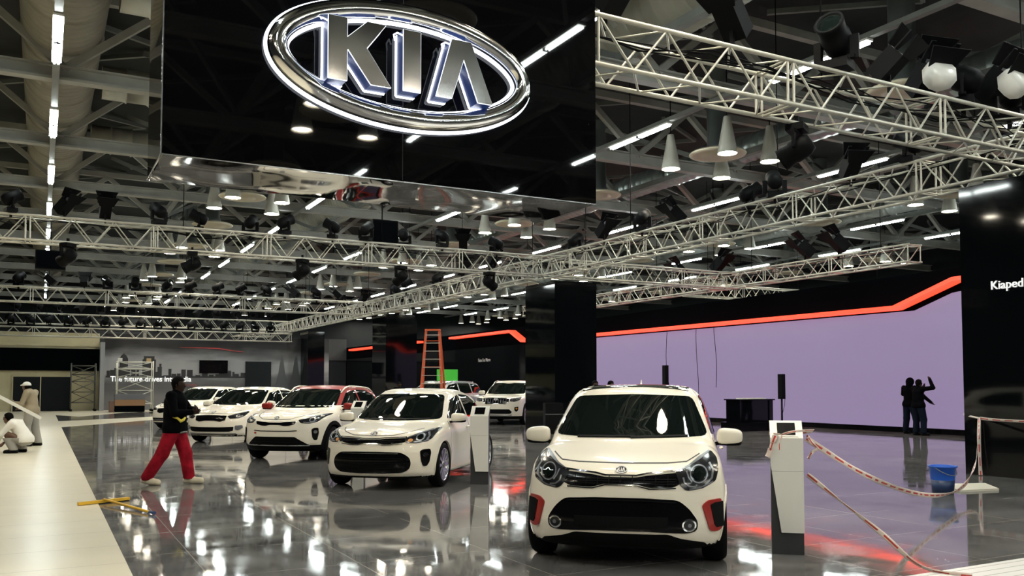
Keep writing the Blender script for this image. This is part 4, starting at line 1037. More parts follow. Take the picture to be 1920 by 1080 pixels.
# large sport utility vehicle
SOR = spec(4.78, 1.89, 1.69, 2.78, .93, rw=.37, ra=.41, belt=1.10, tumble=.36, archw=.05, cladz=.34, clear=.22, spokes=5,
  top=[(-2.6, 1.0), (-2.35, 1.03), (-1.9, 1.10), (-1.25, 1.15), (-.6, 1.12), (0, 1.11), (1.4, 1.14), (2.4, 1.15)],
  roof=[(-1.9, .85), (-1.25, 1.14), (-.5, 1.58), (-.25, 1.64), (.3, 1.685), (1.2, 1.67), (1.9, 1.60), (2.3, 1.1), (2.4, .5)],
  front=[(.2, .16), (.35, .04), (.5, 0), (.8, .02), (.95, .06), (1.05, .14), (1.15, .35)],
  rear=[(.2, .12), (.4, 0), (.9, .03), (1.1, .12), (1.3, .2)], cabw=[(-1.7, .84), (-.8, .89), (0, .90), (1.4, .88), (2.3, .78)],
  plan=[(-2.39, .95), (-1.9, .99), (-1.3, 1.0), (0, .99), (1.4, 1.0), (2.39, .93)], bow=.36, wsbow=.24,
  side=[(.15, .96), (.3, .99), (.5, 1.0), (.8, .995), (1.0, .985), (1.08, .95), (1.2, .88)],
  ws=[(-.78, 1.17), (-.3, 1.15), (.3, 1.15), (.78, 1.17), (.66, 1.575), (0, 1.60), (-.66, 1.575)],
  sidewin=[[(-.78, 1.16), (-.30, 1.50), (.25, 1.58), (.27, 1.15)], [(.34, 1.15), (.32, 1.58), (1.10, 1.57), (1.15, 1.16)], [(1.22, 1.17), (1.20, 1.56), (1.75, 1.50), (1.95, 1.25), (1.8, 1.18)]],
  doors=[[(-.95, .38), (-1.0, .8), (-.85, 1.12)], [(.30, .38), (.30, 1.12)], [(1.2, .75), (1.2, 1.14)]], handles=[(.14, 1.0), (1.04, 1.02)],
  mir=(-.80, 1.20), mirsize=(.13, .08, .09), badge=(0, .965), badgew=.07,
  feats=[
   ('hood_seam', ribbon([(-.7, 1.09), (-.5, 1.04), (0, 1.02), (.5, 1.04), (.7, 1.09)], .010), M_line, dict(r=0, off=.002, thick=.006)),
   ('upper_grille', [(-.50, .99), (-.15, 1.005), (.15, 1.005), (.50, .99), (.50, .88), (.38, .79), (.14, .80), (-.14, .80), (-.38, .79), (-.50, .88)], M_gloss_black, dict(off=.008, sub=[('grille_frame', ribbon([(-.50, .99), (-.15, 1.005), (.15, 1.005), (.50, .99), (.50, .88), (.38, .79), (.14, .80), (-.14, .80), (-.38, .79), (-.50, .88), (-.505, .98)], .022), M_chrome, .014)] + [('grille_slat', ribbon([(x, .82), (x, .97)], .012), M_lampclear, .012) for x in np.arange(-.4, .45, .1)])),
   ('headlight', [(.54, .99), (.70, 1.02), (.86, 1.05), (.88, 1.0), (.84, .92), (.70, .88), (.54, .89)], M_lamp, dict(mirror=True, off=.006, sub=[('projector_ring', ring2(.62, .945, .035, .012), M_lampclear), ('projector_ring', ring2(.72, .955, .035, .012), M_lampclear), ('light_bar', ribbon([(.56, .995), (.70, 1.01), (.83, 1.03)], .014), M_lampclear)])),
   ('lower_intake', [(-.52, .60), (.52, .60), (.62, .50), (.56, .43), (-.56, .43), (-.62, .50)], M_black, dict(off=.008, r=.03)),
   ('skid_plate', ribbon([(-.6, .385), (.6, .385)], .05), M_alloy, dict(r=0, off=.012)),
   ('fog_light', [(.70, .68), (.82, .70), (.82, .56), (.76, .50), (.70, .56)], M_black, dict(mirror=True, r=.02, off=.010, sub=[('fog_lens', ell(.765, .62, .03, .035), M_amber, .016)])),
  ])
def roof_rails(car, solid, S, y0, y1, x, m=M_alloy):
    for s in (1, -1):
        ys = np.linspace(y0, y1, 9); P = np.stack([np.full(9, s * x), ys, np.full(9, 2.4)], 1)
        H, hit = project(solid, P, np.array([0, 0, -1.0]), tmax=2.3)
        pts = [Vector((h[0], h[1], h[2] + (.045 if 0 < i < 8 else .0))) for i, h in enumerate(H)]
        MB().tube(pts, .016, 6).build('roof_rail', m, car)
car1, sol1 = build_car(PIC, 'nearest white small hatchback with red bumper side trims, parked nose to the viewer', (5.33, 7.25, 0), R(-40.6), True); car1.scale = (1.045, 1.03, 1.015)
an = MB().cyl((0, .62, 1.47), (.0, .70, 1.53), .012, .005, 8).build('aerial', M_paint, car1)
car2, sol2 = build_car(RIO, 'white hatchback standing behind the middle kiosk, with round-edged wide black lower grille', (5.449, 13.464, 0), R(-41.2), True)
car3, sol3 = build_car(STO, 'white crossover with a red roof and red door mirrors', (5.422, 18.839, 0), R(-42.5), False)
roof_rails(car3, sol3, STO, -.35, 1.3, .60, M_paint)
car4, sol4 = build_car(CEE, 'white low car between the red-roofed crossover and the walking man', (5.25, 25.2, 0), R(-41), False)
car5, sol5 = build_car(CE2, 'white car partly hidden behind the walking man, with two dark bumper slots', (5.25, 33.0, 0), R(-44), False)
S6 = dict(CE2); S6['paint'] = M_dark_paint
car6, sol6 = build_car(S6, 'black car behind the row of white cars, by the skyline mural', (6.3, 39.8, 0), R(-50), False)
car7, sol7 = build_car(SOR, 'large white sport utility vehicle with chrome grille beside the tall black pillar', (16.6, 30.9, 0), R(-43.5), False)
roof_rails(car7, sol7, SOR, -.4, 1.7, .66)
S8 = dict(SOR); S8['paint'] = M_grey_paint
car8, sol8 = build_car(S8, 'silver grey sport utility vehicle with roof rails behind the orange ladder', (14.6, 33.6, 0), R(-62), False)
roof_rails(car8, sol8, S8, -.4, 1.7, .66)

# ---------------------------------------------------------------- kiosks, tape, tools, furniture
def kiosk(label, loc, rz):
    k = thing('information_kiosk', label, 'kiosk', loc, rz, 'information kiosks')
    # side profile in (y,z): front is -y
    V_ = Matrix(((0, 0, 1, 0), (1, 0, 0, 0), (0, 1, 0, 0), (0, 0, 0, 1)))
    MB().prism([(-.10, 0), (.0, 0), (.0, .9), (.05, 1.165), (.03, 1.165), (-.10, 1.02)], -.137, .137, V_).build('base', mat('kiosk_grey', (.035, .037, .04), .4), k)
    XZ_ = Matrix(((1, 0, 0, 0), (0, 0, 1, 0), (0, 1, 0, 0), (0, 0, 0, 1)))
    sh = MB().prism([(-.140, .80), (.140, .80), (.140, .196), (-.055, .196)], -.125, -.099, XZ_)
    sh.prism([(-.125, .80), (-.099, .80), (-.099, 1.018), (.031, 1.163), (.055, 1.163), (.055, 1.178), (.03, 1.178), (-.125, 1.03)], -.140, .140, V_)
    o = sh.build('shell', M_white, k)
    # tablet on the sloping head
    d = Vector((0, .155, .148)); d.normalize(); nrm = Vector((0, -d.z, d.y))
    c = Vector((0, -.0475, 1.104))
    def box_on(w, h, t0, t1, m, name, par):
        vs = []
        for t_ in (t0, t1):
            for i, j in ((-1, -1), (1, -1), (1, 1), (-1, 1)): vs.append(c + Vector((i * w / 2, 0, 0)) + d * (j * h / 2) + nrm * t_)
        return MB().add(vs, [(3, 2, 1, 0), (4, 5, 6, 7), (0, 1, 5, 4), (1, 2, 6, 5), (2, 3, 7, 6), (3, 0, 4, 7)]).build(name, m, par)
    box_on(.20, .185, .0, .004, M_white, 'bezel', k)
    tb = box_on(.155, .145, .003, .008, M_gloss_black, 'tablet', k)
    MB().box(-.137, .137, -.1255, -.124, .735, .737).build('seam', M_line, k)
    return k
kiosk('nearest white slanted information kiosk with red and white tape tied round it', (5.93, 5.82, 0), R(-42))
kiosk('white slanted information kiosk in front of the white hatchback with round-edged lower grille', (5.93, 12.05, 0), R(-38))
kiosk('white slanted information kiosk partly hidden behind the white hatchback', (5.72, 17.2, 0), R(-42))
M_tape = mat('barrier_tape_white', (.78, .66, .60), .45); M_tapered = mat('barrier_tape_red', (.55, .05, .04), .45)
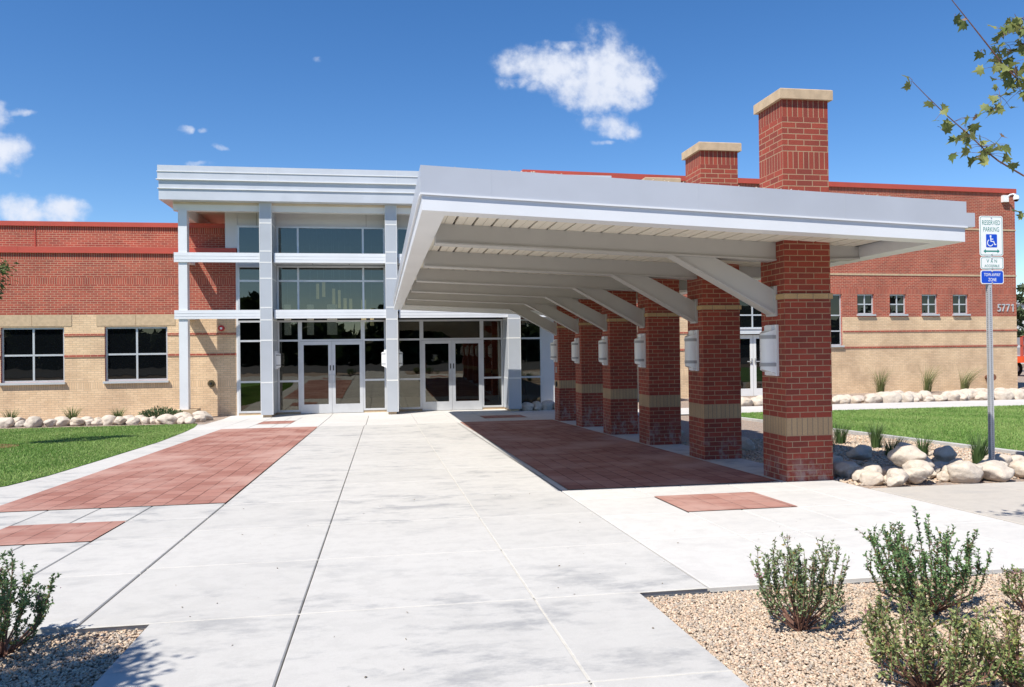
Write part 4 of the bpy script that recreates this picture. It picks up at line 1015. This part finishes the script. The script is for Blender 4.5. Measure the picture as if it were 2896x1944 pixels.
br2 = [(5.6, 3.05, 1.1), (5.12, 4.3, 1.55), (4.62, 5, 1.80), (4.40, 5, 1.99), (4.21, 5, 2.20), (4.11, 5, 2.31), (4.0, 5, 2.43), (3.9, 5, 2.62)]
br3 = [(5.59, 3.06, 1.5), (5.2, 4.4, 1.9), (4.78, 5.0, 2.02), (4.58, 5, 2.18), (4.5, 5, 2.36)]
LP, LD = [], []
def twig(mb, p, e, r=.0025): mb.tube([p, tuple((Vector(p)+Vector(e))/2+Vector((0, 0, .01))), e], [r, r*.8, r*.6], 5)
def along(br, u):
    s_ = u*(len(br)-1); k = min(int(s_), len(br)-2); return Vector(br[k]).lerp(Vector(br[k+1]), s_-k)
rs = random.Random(11)
for br, r0, r1, spots, nl in ((br1, .008, .002, [(.3, .5), (.46, 1)], 0), (br2, .008, .002, [(.3, .6)], 0), (br3, .008, .002, [(.4, 1)], 0)):
    m1 = MB(); m1.tube(br, list(np.linspace(r0, r1, len(br))), 7)
    m1.build('branch', 'twig', tm, True)
tw = MB()
def cluster(c, n, rad, size=.07):
    for _ in range(max(1, round(n*.68))):
        e = Vector(c)+Vector((rs.gauss(0, rad), rs.gauss(0, rad), rs.gauss(0, rad*.75)))
        twig(tw, tuple(c), tuple(e), .0018); LP.append(e); LD.append(Vector((rs.gauss(-.2, .8), rs.gauss(0, .8), rs.gauss(-.45, .5))))
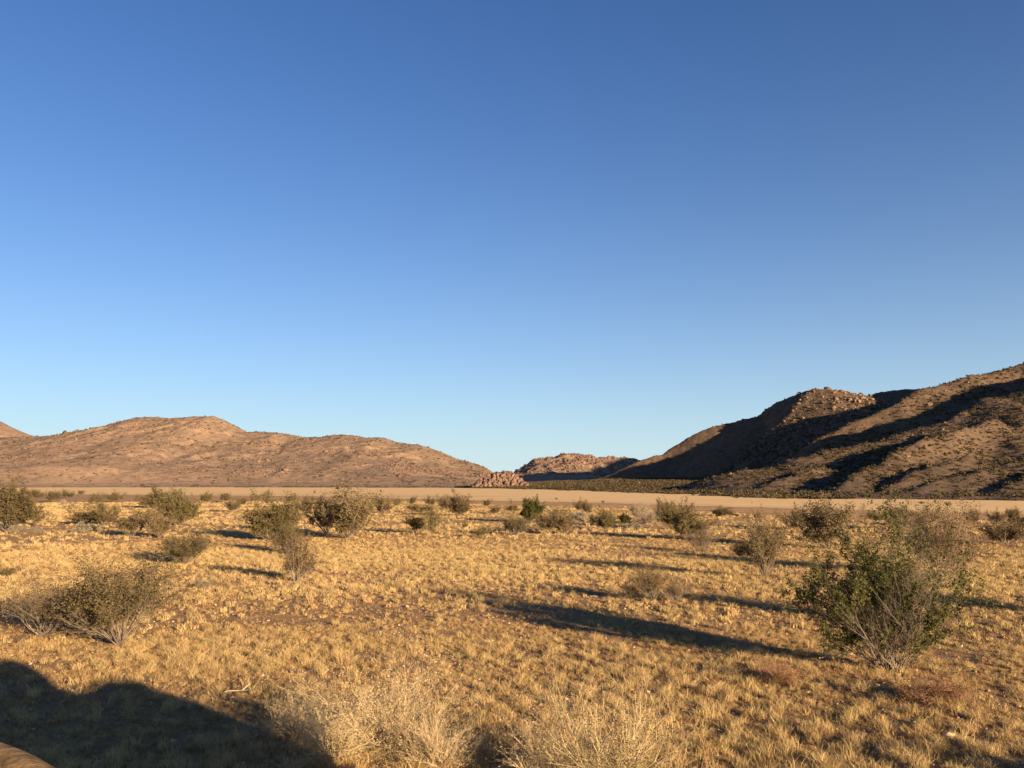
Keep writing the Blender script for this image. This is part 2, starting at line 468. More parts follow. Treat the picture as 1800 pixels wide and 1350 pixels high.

-*-*-

▸ To do
Copy out every line of the data that includes the word "parts".

▸ Response to this task
Keep writing the Blender script for this image. This is part 4, starting at line 1037. More parts follow. Take the picture to be 1920 by 1080 pixels.
Keep writing the Blender script for this image. This is part 2, starting at line 468. More parts follow. Treat the picture as 1800 pixels wide and 1350 pixels high.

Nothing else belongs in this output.